Stated task
Each line of the material must be returned exactly.

Dataset content
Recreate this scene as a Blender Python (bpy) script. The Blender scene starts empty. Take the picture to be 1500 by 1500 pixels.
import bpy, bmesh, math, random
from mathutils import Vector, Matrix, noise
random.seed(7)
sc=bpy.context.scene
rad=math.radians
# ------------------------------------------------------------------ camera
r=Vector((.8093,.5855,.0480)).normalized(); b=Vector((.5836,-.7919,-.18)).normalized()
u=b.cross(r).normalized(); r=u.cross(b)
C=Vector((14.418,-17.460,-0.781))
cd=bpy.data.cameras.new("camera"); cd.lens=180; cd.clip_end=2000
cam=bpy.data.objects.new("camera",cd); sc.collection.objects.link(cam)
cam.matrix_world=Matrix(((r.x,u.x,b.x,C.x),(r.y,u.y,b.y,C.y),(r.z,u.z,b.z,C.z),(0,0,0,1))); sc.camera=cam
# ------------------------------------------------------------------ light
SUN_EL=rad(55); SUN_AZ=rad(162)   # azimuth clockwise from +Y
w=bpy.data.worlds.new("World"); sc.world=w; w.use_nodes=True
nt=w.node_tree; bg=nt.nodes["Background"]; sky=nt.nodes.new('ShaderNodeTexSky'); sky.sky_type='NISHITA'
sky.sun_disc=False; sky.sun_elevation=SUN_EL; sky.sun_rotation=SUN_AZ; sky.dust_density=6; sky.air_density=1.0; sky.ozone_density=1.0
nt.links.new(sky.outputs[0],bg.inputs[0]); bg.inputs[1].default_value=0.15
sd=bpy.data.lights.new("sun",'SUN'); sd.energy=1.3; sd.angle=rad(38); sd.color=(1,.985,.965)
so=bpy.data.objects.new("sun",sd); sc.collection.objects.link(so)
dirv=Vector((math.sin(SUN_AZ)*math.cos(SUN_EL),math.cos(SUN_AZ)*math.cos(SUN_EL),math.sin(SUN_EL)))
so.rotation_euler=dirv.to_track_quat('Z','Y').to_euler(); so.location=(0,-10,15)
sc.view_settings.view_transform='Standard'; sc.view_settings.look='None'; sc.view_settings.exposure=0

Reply
Recreate this scene as a Blender Python (bpy) script. The Blender scene starts empty. Take the picture to be 1500 by 1500 pixels.
import bpy, bmesh, math, random
from mathutils import Vector, Matrix, noise
random.seed(7)
sc=bpy.context.scene
rad=math.radians
# ------------------------------------------------------------------ camera
r=Vector((.8093,.5855,.0480)).normalized(); b=Vector((.5836,-.7919,-.18)).normalized()
u=b.cross(r).normalized(); r=u.cross(b)
C=Vector((14.418,-17.460,-0.781))
cd=bpy.data.cameras.new("camera"); cd.lens=180; cd.clip_end=2000
cam=bpy.data.objects.new("camera",cd); sc.collection.objects.link(cam)
cam.matrix_world=Matrix(((r.x,u.x,b.x,C.x),(r.y,u.y,b.y,C.y),(r.z,u.z,b.z,C.z),(0,0,0,1))); sc.camera=cam
# ------------------------------------------------------------------ light
SUN_EL=rad(55); SUN_AZ=rad(162)   # azimuth clockwise from +Y
w=bpy.data.worlds.new("World"); sc.world=w; w.use_nodes=True
nt=w.node_tree; bg=nt.nodes["Background"]; sky=nt.nodes.new('ShaderNodeTexSky'); sky.sky_type='NISHITA'
sky.sun_disc=False; sky.sun_elevation=SUN_EL; sky.sun_rotation=SUN_AZ; sky.dust_density=6; sky.air_density=1.0; sky.ozone_density=1.0
nt.links.new(sky.outputs[0],bg.inputs[0]); bg.inputs[1].default_value=0.15
sd=bpy.data.lights.new("sun",'SUN'); sd.energy=1.3; sd.angle=rad(38); sd.color=(1,.985,.965)
so=bpy.data.objects.new("sun",sd); sc.collection.objects.link(so)
dirv=Vector((math.sin(SUN_AZ)*math.cos(SUN_EL),math.cos(SUN_AZ)*math.cos(SUN_EL),math.sin(SUN_EL)))
so.rotation_euler=dirv.to_track_quat('Z','Y').to_euler(); so.location=(0,-10,15)
sc.view_settings.view_transform='Standard'; sc.view_settings.look='None'; sc.view_settings.exposure=0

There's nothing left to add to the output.